Largest among the threats to biodiversity looms human greed. Historically, humans have always taken what they needed from the earth itself, and from its plant and animal species, with no regard as to whether the resources being consumed were finite or not. It has only been since the middle of the 1980s, as species started becoming extinct at a record rate of speed, that threats to biodiversity became recognized as a major concern.

Deforestation left acres of former forests bare, and inhospitable to the animals and plants that depended on them for food and sustenance. Some bodies of water, such as the Aral Sea, have had their saline levels change so radically that they are uninhabitable by the marine life that used to be plentiful.

These and other threats to biodiversity, again mostly caused by humans, have created situations where support for the human life of some regions is imperiled by the changes to the area. For example, when a body of water is no longer habitable, the fish become extinct or migrate elsewhere, contributing to hunger of the local land species that used to feed on them.

Engineering projects – such as dams and irrigation channels which change the flow of water to a region, and can create either flood basins or deserts, depending on which project is placed in a region – are among the biggest man-made threats to biodiversity. They render vast amounts of land unusable for growing food, although – to be fair – an irrigation project is usually implemented to bring water to land that is more either arid or far more populous than the land used for the project.

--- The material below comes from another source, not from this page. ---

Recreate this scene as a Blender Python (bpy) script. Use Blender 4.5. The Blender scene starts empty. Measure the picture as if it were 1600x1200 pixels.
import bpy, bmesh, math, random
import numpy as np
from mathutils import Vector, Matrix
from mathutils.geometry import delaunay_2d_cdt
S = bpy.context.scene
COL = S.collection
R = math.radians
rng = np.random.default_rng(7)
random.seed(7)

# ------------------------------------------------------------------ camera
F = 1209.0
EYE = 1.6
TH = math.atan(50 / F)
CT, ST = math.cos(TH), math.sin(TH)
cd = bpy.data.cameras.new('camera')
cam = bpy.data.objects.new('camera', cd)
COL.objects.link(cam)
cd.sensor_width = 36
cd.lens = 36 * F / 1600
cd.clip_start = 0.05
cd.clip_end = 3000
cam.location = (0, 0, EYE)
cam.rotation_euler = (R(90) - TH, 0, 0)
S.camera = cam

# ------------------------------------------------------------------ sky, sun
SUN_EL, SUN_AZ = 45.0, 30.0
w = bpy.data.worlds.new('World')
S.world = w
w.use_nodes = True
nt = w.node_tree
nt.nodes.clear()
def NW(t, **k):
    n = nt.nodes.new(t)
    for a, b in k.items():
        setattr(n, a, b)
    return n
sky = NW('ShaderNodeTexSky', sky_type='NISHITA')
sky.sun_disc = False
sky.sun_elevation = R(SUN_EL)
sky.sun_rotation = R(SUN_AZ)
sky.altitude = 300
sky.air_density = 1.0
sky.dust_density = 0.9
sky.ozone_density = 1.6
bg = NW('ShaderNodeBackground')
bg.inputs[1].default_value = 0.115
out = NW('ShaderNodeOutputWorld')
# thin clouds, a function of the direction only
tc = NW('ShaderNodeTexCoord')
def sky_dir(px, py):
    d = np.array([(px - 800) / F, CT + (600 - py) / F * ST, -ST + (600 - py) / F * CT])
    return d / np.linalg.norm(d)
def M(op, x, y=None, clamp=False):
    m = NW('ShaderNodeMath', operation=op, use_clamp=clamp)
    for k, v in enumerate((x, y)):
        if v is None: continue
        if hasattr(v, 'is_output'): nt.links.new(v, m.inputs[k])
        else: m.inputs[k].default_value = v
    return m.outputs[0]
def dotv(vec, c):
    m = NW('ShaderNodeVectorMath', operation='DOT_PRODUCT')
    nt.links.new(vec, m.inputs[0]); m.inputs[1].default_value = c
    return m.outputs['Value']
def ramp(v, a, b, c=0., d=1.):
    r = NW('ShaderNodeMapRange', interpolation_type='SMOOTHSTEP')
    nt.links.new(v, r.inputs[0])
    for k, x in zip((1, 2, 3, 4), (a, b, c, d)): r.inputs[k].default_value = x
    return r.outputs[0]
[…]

Humans have used all the fossil fuels they can get their hands on – in fact have fought wars over these resources – with no thought that someday we might run out of them. And, whole national economies have been based on the production of and selling of those same fossil fuels.

Threats to biodiversity are almost as numerous as the regions that are threatened. While, given the differences between the regions, there is no one, uniform solution, there are things that can be done in all of them, such as careful planning, identification and preservation of threatened species, and learning that all natural resources are finite, that can clearly help us learn how to minimize the threats to biodiversity, which are, ultimately threats to our own well-being.